Domingo Figarola Caneda wurde immerhin von den Nachgeborenen mit einer Sonderbriefmarke bedacht. Und eine Bibliothek in der Güte, von der er immer träumte, haben sie schließlich auch noch gebaut. Insofern gleicht sich in der Weltgeschichte so manches ein bisschen aus. Eventuell hätte ja der Schriftsteller José Lezama Lima, dessen 36sten Todestag man heute in der kubanischen Nationalbibliothek gedenkt, erklären können, weshalb. Denn sein Steckenpferd war der Taoismus und zu diesem veröffentlichte er einmal (1965) einen schönen Aufsatz, von dem man heute nur noch den Titel als Metapher zitiert: Las eras imaginarias: la biblioteca como dragón. Unsere rationale Zeit hätte vermutlich aus Brandschutzgründen etwas gegen solche Verknüpfungen. Aber immerhin war Lao-tse, bevor er eine Art Gottheit wurde, ein Bibliothekar. Und entsprechend fällt es José Lezama Lima nicht schwer, zu folgender Einschätzung zu kommen:

„Así, toda biblioteca es la morada del dragón invisible, se apoya sobre la tortuga de espaldar legible.” (So erweist sich jede Bibliothek als eine auf den lesbaren Panzer einer Schildkröte gestützte Wohnstatt des unsichtbaren Drachen. / meine Langenscheidt-Wörterbuch-Übersetzung)
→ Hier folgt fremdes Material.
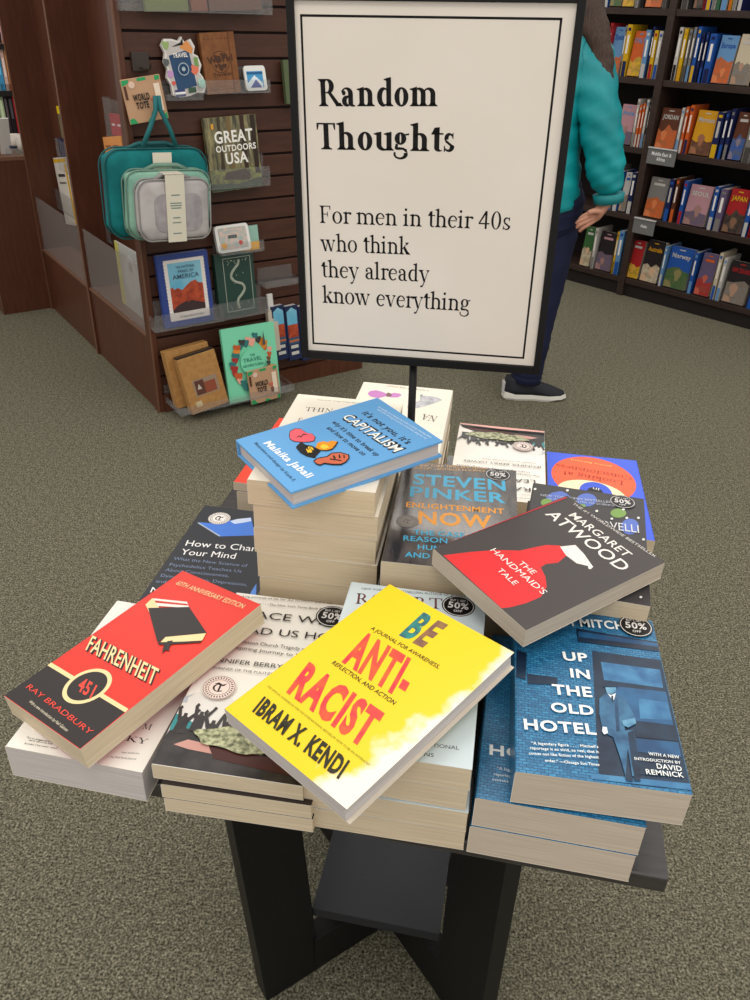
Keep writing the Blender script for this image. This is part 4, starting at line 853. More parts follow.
tray(((182, 419), (294, 388)), -6.2, lip=1.2, label='long clear acrylic shelf at the bottom holding boxes and the mint book')
# tote cards
def tote(label, pts, off, strap=False):
    t, F, w, h = flat('tote_card', label, 'packaged tote', pts, off, .35, None, group='folded world tote cards', ot=off*.88)
    m = MB(); m.box(0, w, 0, h, 0, .35); b = m.build('card', [mat('tan_card', (190, 150, 116), .7)], t, bevel=.05)
    G = (44, 158, 96); pk = (226, 196, 176)
    art(b, 'printed_corners', [(G, [(0.03, h*.85), (w*.16, h*.9), (w*.2, h*.98), (.03, h*.98)]), (G, rc(w*.4, w*.62, h*.92, h*.99)), (G, [(w*.85, h*.88), (w*.97, h*.9), (w*.97, h*.99), (w*.85, h*.99)]), (G, [(.04, .04), (w*.2, .04), (w*.12, h*.13), (.04, h*.12)]), (G, [(w*.44, .03), (w*.66, .03), (w*.58, h*.07), (w*.5, h*.07)]), (G, [(w*.88, .03), (w*.98, .03), (w*.98, h*.14), (w*.9, h*.12)]),
        (pk, circ(w*.24, h*.86, w*.08, 10)), ((236, 218, 196), rc(w*.78, w*.93, h*.2, h*.82)), ((120, 60, 44), rc(w*.7, w*.8, h*.24, h*.38)), ((90, 54, 40), rc(w*.03, w*.09, h*.55, h*.85)), ((206, 110, 90), blob(w*.72, h*.48, w*.07, 8, .4))], .35)
    words(b, 'title_lettering', [('WORLD', w*.2, h*.5, w*.62, h*.14), ('TOTE', w*.24, h*.32, w*.56, h*.14)], (36, 30, 28), .5, bold=.045)
    return t
t = tote('tan WORLD TOTE card hanging above the teal packing cubes', ((131, 125), (169, 118), (121, 80)), -2.4)
q = gfront(137, 66, -1.2); m = MB()
tote('smaller tan WORLD TOTE card in front of the mint picture book', ((252, 405), (281, 397), (247, 372)), -5.9)
m = MB(); q = gfront(140, 62, 0); F = Fr(GF.w(q[0], 0, q[1]), g1, g2, UP)
hk = thing('peg_hook', 'small dark peg hook holding the tote card on the slats', 'hook', F)
m.box(-1.1, 1.1, -.3, .2, -1, 1.1); m.build('hook_plate', [mat('dark_bronze', (52, 40, 34), .4)], hk, bevel=.05)
m = MB(); m.tube([(0, -.2, -.6), (0, -1.6, -.8), (0, -3.2, -.6), (0, -3.5, 0)], .14); m.build('hook_arm', [mat('dark_bronze', (52, 40, 34), .4)], hk)
# travel sticker pack
t, F, w, h = flat('sticker_pack', 'die-cut pack of travel stickers with a navy TRAVEL passport, on the slatted front', 'stickers', ((168, 98), (206, 94), (157, 38)), -1.2, .6, None)
out = [(.1, .04), (.3, -.02), (.55, 0), (.75, .04), (.92, .02), (1.0, .14), (.95, .3), (.88, .38), (.96, .5), (.9, .66), (.8, .7), (.86, .82), (.78, .95), (.62, .9), (.55, 1.0), (.46, .93), (.3, .97), (.12, .98), (.02, .88), (.08, .75), (.02, .6), (.08, .48), (.02, .34), (.1, .2)]
m = MB(); m.prism([(w*(a+.04), h*b) for a, b in out], 0, .6); b = m.build('pack', [ink((226, 222, 216))], t)
its = [(mat('sticker_grey', (196, 190, 186), .4), [(w*(.5+(a-.46)*.9), h*(.48+(b2-.48)*.93)) for a, b2 in out])]
its += [((44, 76, 112), [(w*.28, h*.1), (w*.8, h*.16), (w*.72, h*.78), (w*.2, h*.7)]), ((222, 148, 84), [(w*.5, h*.82), (w*.78, h*.7), (w*.84, h*.78), (w*.72, h*.93), (w*.6, h*.88)]), ((30, 26, 26), [(w*.3, h*.84), (w*.6, h*.86), (w*.62, h*.98), (w*.54, h*.9)]), ((150, 176, 110), blob(w*.16, h*.88, w*.09, 9, .3)), ((120, 160, 90), rc(w*.82, w*.92, h*.48, h*.64)),
    ((226, 122, 96), blob(w*.8, h*.44, w*.1, 10, .3)), ((196, 150, 200), blob(w*.16, h*.4, w*.08, 10, .2)), ((90, 96, 96), blob(w*.1, h*.6, w*.08, 10, .2)), ((60, 66, 120), rc(w*.2, w*.46, h*.08, h*.12)), ((238, 238, 236), rc(w*.2, w*.46, h*.04, h*.08)), ((60, 66, 120), rc(w*.2, w*.46, h*.0, h*.04)), ((60, 90, 70), rc(w*.55, w*.75, h*.05, h*.14)), ((170, 214, 200), blob(w*.92, h*.2, w*.1, 10, .15)), ((220, 90, 80), blob(w*.2, h*.24, w*.05, 8, .2))]
art(b, 'printed_stickers', its, .6)
words(b, 'title_lettering', [('TRAVEL', w*.28, h*.66, w*.66, h*.07)], (235, 232, 226), .9, bold=.04)
m = MB(); cx_, cy_ = w*.5, h*.46; ringpoly(m, cx_, cy_, w*.12, w*.14, .9, 0, 20); m.poly(circ(cx_, cy_, w*.05, 8), .9); m.build('compass_emblem', [ink((170, 186, 196))], b)
# leather journal
t, cv, w, h, th = fbook('journal', 'tan leather journal with a burned globe design and stitched edge', ((208, 95), (241, 92), (199, 33)), -1.4, .9, mat('tan_leather', (136, 88, 50), .6, .3, 'noise', (120, 74, 42), 40.), cat='journal')
BR_ = (76, 46, 28)
m = MB()
for yy in (.07, .89):
    for k in range(7): m.poly(rc(w*(.08+.125*k), w*(.14+.125*k), h*yy, h*(yy+.012)), th+.01)
ringpoly(m, w*.5, h*.52, w*.25, w*.27, th+.01, 0, 20)
for (a, b2, r) in ((.42, .58, .1), (.6, .62, .08), (.5, .44, .09), (.36, .46, .05), (.62, .46, .06)): m.poly(blob(w*a, h*b2, w*r, 9, .4), th+.01)
put_text(m, 'World', (w*.12, h*.5), (w*.88, h*.54), (w*.12, h*.6), th+.02, 0, 'sans', .06); put_text(m, 'Traveler', (w*.24, h*.28), (w*.82, h*.3), (w*.24, h*.34), th+.02, 0, 'sans', .04)
m.build('burned_design', [ink(BR_)], cv)
m = MB(); m.box(w*.8, w*.84, 0, h, th, th+.04); m.build('elastic_band', [ink((104, 60, 34))], cv)
# small blue card stand
t, F, w, h = flat('card_pack', 'small white pack with a blue mountain picture beside the leather journal', 'card pack', ((247, 91), (268, 90), (239, 66)), -1.6, .3, None)
m = MB(); m.prism(rrect(0, w, 0, h, .4), 0, .3); b = m.build('pack', [ink((226, 226, 222))], t)
art(b, 'mountain_picture', [((66, 150, 200), rc(w*.1, w*.85, h*.12, h*.78)), ((220, 232, 240), [(w*.1, h*.3), (w*.45, h*.62), (w*.8, h*.3), (w*.8, h*.12), (w*.1, h*.12)]), ((70, 80, 150), [(w*.2, h*.12), (w*.5, h*.45), (w*.75, h*.12)]), ((30, 90, 140), rc(w*.1, w*.85, h*.66, h*.74))], .3)
tray(((201, 96), (270, 91)), -2.0, lip=1.6, label='clear acrylic shelf under the leather journal')
tray(((168, 102), (203, 99)), -1.6, lip=.8, label='small brown tinted shelf under the sticker pack')
# top tray with books
for lbl, pts, col in (('olive green notebook standing on the topmost shelf', ((146, 11), (189, 11), (142, -32)), (106, 116, 62)), ('red brown notebook standing on the topmost shelf', ((192, 11), (208, 11), (190, -30)), (122, 66, 44)), ('dull brown notebook at the right of the topmost shelf', ((210, 11), (262, 10), (208, -30)), (98, 66, 52))):
    fbook('notebook', lbl, pts, -1.5, .6, mat('cloth_%d' % col[0], col, .7), cat='notebook', group='notebooks on the topmost shelf')
tray(((124, 14), (272, 12)), -2.2, lip=2.0, label='long clear acrylic shelf across the top of the slats')
# card tin
t, F, w, h = flat('card_tin', 'small white rimmed tin with a colourful scene above the green journal', 'tin', ((219, 254), (252, 249), (212, 227)), -2.2, .7, None)
m = MB(); m.prism(rrect(0, w, 0, h, .5), 0, .7); b = m.build('tin', [ink((232, 230, 226))], t)
art(b, 'scene_print', [(mat('pastel_scene_print', (222, 190, 176), .3, .5, 'noise', (150, 178, 176), 60.), rrect(w*.08, w*.92, h*.1, h*.9, .3)), ((220, 160, 60), blob(w*.2, h*.25, w*.08)), ((200, 70, 60), blob(w*.7, h*.3, w*.06)), ((90, 100, 100), rc(w*.35, w*.62, h*.5, h*.62))], .7)
t, F, w, h = flat('card_tin', 'teal and yellow card box tucked behind the white rimmed tin', 'card box', ((240, 252), (260, 249), (233, 228)), -1.0, .5, None)
m = MB(); m.box(0, w, 0, h, 0, .5); b = m.build('box', [ink((150, 190, 176))], t); art(b, 'yellow_band', [((236, 176, 40), rc(w*.1, w, 0, h*.35))], .5)
tray(((222, 257), (264, 250)), -2.6, lip=1.6, label='clear acrylic shelf under the white rimmed tin')
tray(((266, 289), (300, 283)), -2.5, lip=1.0, label='empty clear acrylic shelf at the right of the slats')
# white clip strip and the two canyon boxes
t, F, w, h = flat('tall_carton', 'narrow off-white carton behind the mint picture book', 'carton', ((272, 352), (281, 350), (261, 312)), -1.6, 1., None)
m = MB(); m.box(0, w, 0, h, 0, 1.0); m.build('carton', [ink((206, 196, 178))], t, bevel=.05)
m = MB(); m.box(w*.2, w*.8, h, h+2.4, .3, .7); m.build('white_tab', [ink((226, 224, 220))], t, bevel=.08)
for i, (xa, xb) in enumerate(((272, 284), (285, 297), (298, 310))):
    t, cv, w, h, th = fbook('boxed_guide', ('leftmost', 'middle', 'rightmost')[i]+' of the three identical blue canyon guides beside the sign', ((xa+5, 361), (xb+5, 358), (xa, 307)), -1.6, 1.4, ink((36, 48, 84)), cat='guide book', group='canyon guides beside the sign')
    art(cv, 'canyon_print', [(SKYP, [(w*.1, h*.6), (w*.9, h*.6), (w*.9, h*.9), (w*.5, h*.97), (w*.1, h*.9)]), (RCK, rc(w*.1, w*.9, h*.42, h*.66)), ((60, 90, 120), rc(w*.1, w*.9, h*.3, h*.42)), ((206, 206, 200), rc(w*.2, w*.8, h*.22, h*.28)), ((206, 206, 200), rc(w*.2, w*.8, h*.1, h*.16)), ((190, 110, 70), rc(w*.1, w*.9, h*.34, h*.38))], th)
t, cv, w, h, th = fbook('notebook', 'green notebook half hidden behind the left edge of the sign', ((287, 104), (305, 103), (275, 60)), -1.6, .7, ink((84, 96, 66)), cat='notebook')

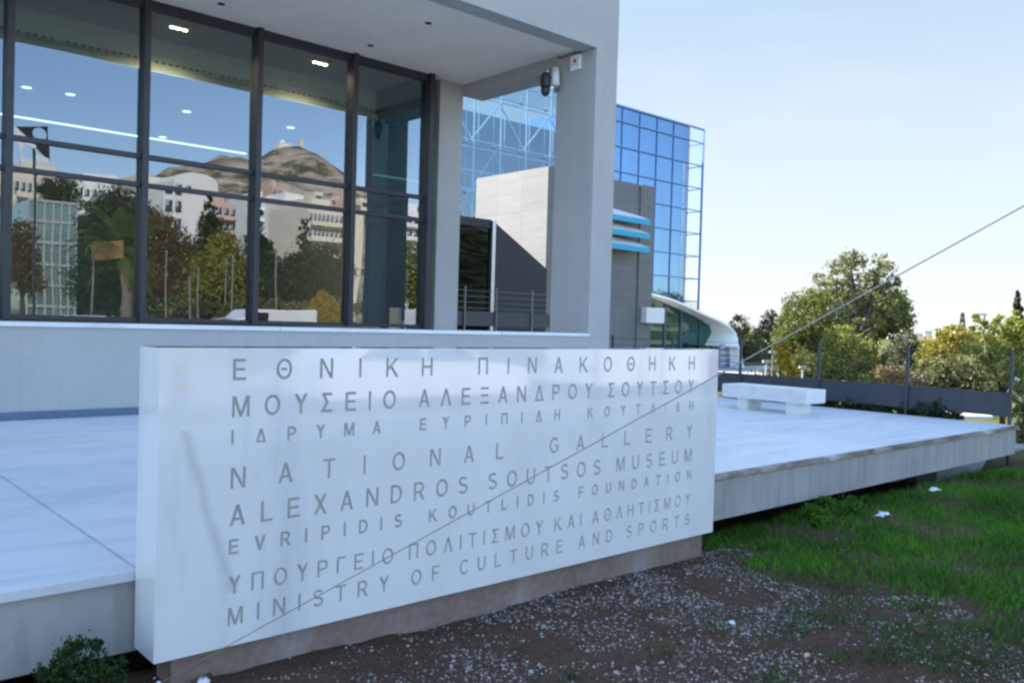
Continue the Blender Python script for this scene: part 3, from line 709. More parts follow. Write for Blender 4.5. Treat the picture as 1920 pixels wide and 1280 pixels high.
for i in range(4): MB().box(px_[i]+.004, px_[i+1]-.004, 15.025, 15.04, 1.545, 1.875).build('kick_panel', MT['fence_paint'], fr)

# ------------------------------------------------------------------ guy wire in front of the sign
A = onZ(290, 1287, 0.03); A = np.array([1.33, 3.40, .03]); dA = AX @ (A-EYE)
A = onZ(298, 1281, .05); A = EYE + (A-EYE)*.93
Bp = at(1920, 386, 1.75); D = Bp-A; Cp = A + D*1.9
wr = thing('guy_wire', 'thin steel guy wire running diagonally up in front of the marble sign', 'wire', tuple(A))
MB().tube([A, Bp, Cp], .0016, 8).build('cable', MT['galvanised'], wr, smooth=True)
MB().tube([A-D/np.linalg.norm(D)*.15, A], .012, 8).build('anchor_rod', MT['steel'], wr)
pl_ = thing('utility_pole', 'wooden utility pole beside the path holding the guy wire', 'pole', (float(Cp[0]), float(Cp[1]), 0))
MB().tube([(Cp[0]+.1, Cp[1], -.1), (Cp[0]+.1, Cp[1], float(Cp[2])+1.5)], [.11, .09], 12).build('shaft', MT['bark'], pl_, smooth=True)
MB().tube([(Cp[0]+.1, Cp[1], float(Cp[2])-.04), (Cp[0]+.1, Cp[1], float(Cp[2])+.04)], .115, 12).build('collar', MT['steel'], pl_)
def rock(name, label, p_, r, mat, sc=(1, .8, .6)):
    b_ = MB(); b_.ball((p_[0], p_[1], float(gz(p_[0], p_[1]))+r*.3), r, 10, 7, sc=sc); o = b_.build(name, mat)
    me = o.data; rs = random.Random(hash(label) % 999)
    for v in me.vertices: v.co += Vector([rs.uniform(-1, 1)*r*.10 for _ in range(3)])
    me.polygons.foreach_set('use_smooth', [True]*len(me.polygons)); tag(o, label, 'stone'); return o
rock('stone', 'pale rounded stone at the foot of the sign in the bottom left corner', onZ(378, 1297, 0), .036, MT['litter_white'])
rock('stone', 'white stone lying on the gravel right of the sign', onZ(1372, 1168, 0), .022, MT['litter_white'])
rock('stone', 'pinkish stone lying on the gravel at the bottom of the picture', onZ(1513, 1232, 0), .018, MT['house_pink'])
def litter(name, label, q, s):
    P = onZ(*q, 0); rs = random.Random(int(q[0])); vs = []; n = 7; fs = []
    for i in range(n):
        for j in range(4): vs.append((P[0]+(i/n-.5)*s*1.5+rs.uniform(-.01, .01), P[1]+(j/3-.5)*s*.6+rs.uniform(-.01, .01), float(gz(P[0], P[1]))+.045+rs.uniform(0, .035)))
    for i in range(n-1):
        for j in range(3): fs.append((i*4+j, i*4+j+1, (i+1)*4+j+1, (i+1)*4+j))
    b_ = MB(); b_.add(vs, fs); o = b_.build(name, MT['litter_white'], smooth=True)
    mo = o.modifiers.new('thick', 'SOLIDIFY'); mo.thickness = .004; tag(o, label, 'litter')
litter('crumpled_paper', 'larger crumpled white paper lying in the grass', (1655, 983), .12)
litter('crumpled_paper', 'small white paper scrap in the grass nearer the terrace edge', (1755, 930), .11)

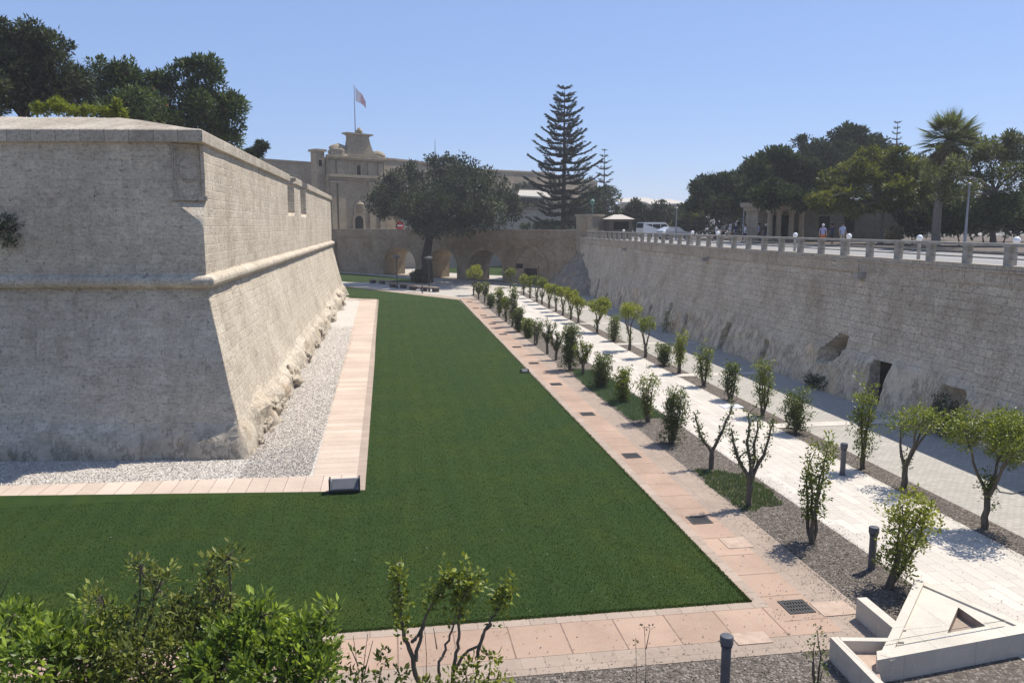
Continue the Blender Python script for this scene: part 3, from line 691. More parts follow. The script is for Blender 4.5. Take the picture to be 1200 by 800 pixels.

Man weiß also nie, woher die Flammen oder Wogen, die zwischendurch immer mal wieder alles verändern, eigentlich kommen. Weiß man aber, dass der Drache im Chinesischen Long genannt wird, lässt sich das Long-Tail-Prinzip auch anders interpretieren. Und dass man die Schildkröte im Chinesischen gui nennt und ein Graphic User Interface (GUI) als sichtbar machende Schnittstelle zu den dem Auge verborgenen Prozessen in der Maschinerie des Digitalen dient, dürfte Buchstabenmystiker zu abenteuerlichen Schlüssen hinreißen.

Ob man aber über eine Beschäftigung mit der biblioteca como dragón eine Art Tao der Bibliothek erkennen kann und ob dieses Gegenstand der Unkonferenz sein sollte und ob es schließlich angemessen es, auf das metaphorische Potential der Wundertiere aus der Pangu-Welt (der Vogel Phönix und das Qilin fehlen noch) einzugehen, muss an dieser Stelle offen bleiben.

Dass das Wechselspiel von Leidenschaften, Interessen und Routinen das Drehmoment unserer Arbeit prägt, lässt sich dagegen kaum bestreiten. Und könnte dort thematisieren werden, wo wir nach den höchst seltenen Erden utopischer Elemente in unserem Fach fragen.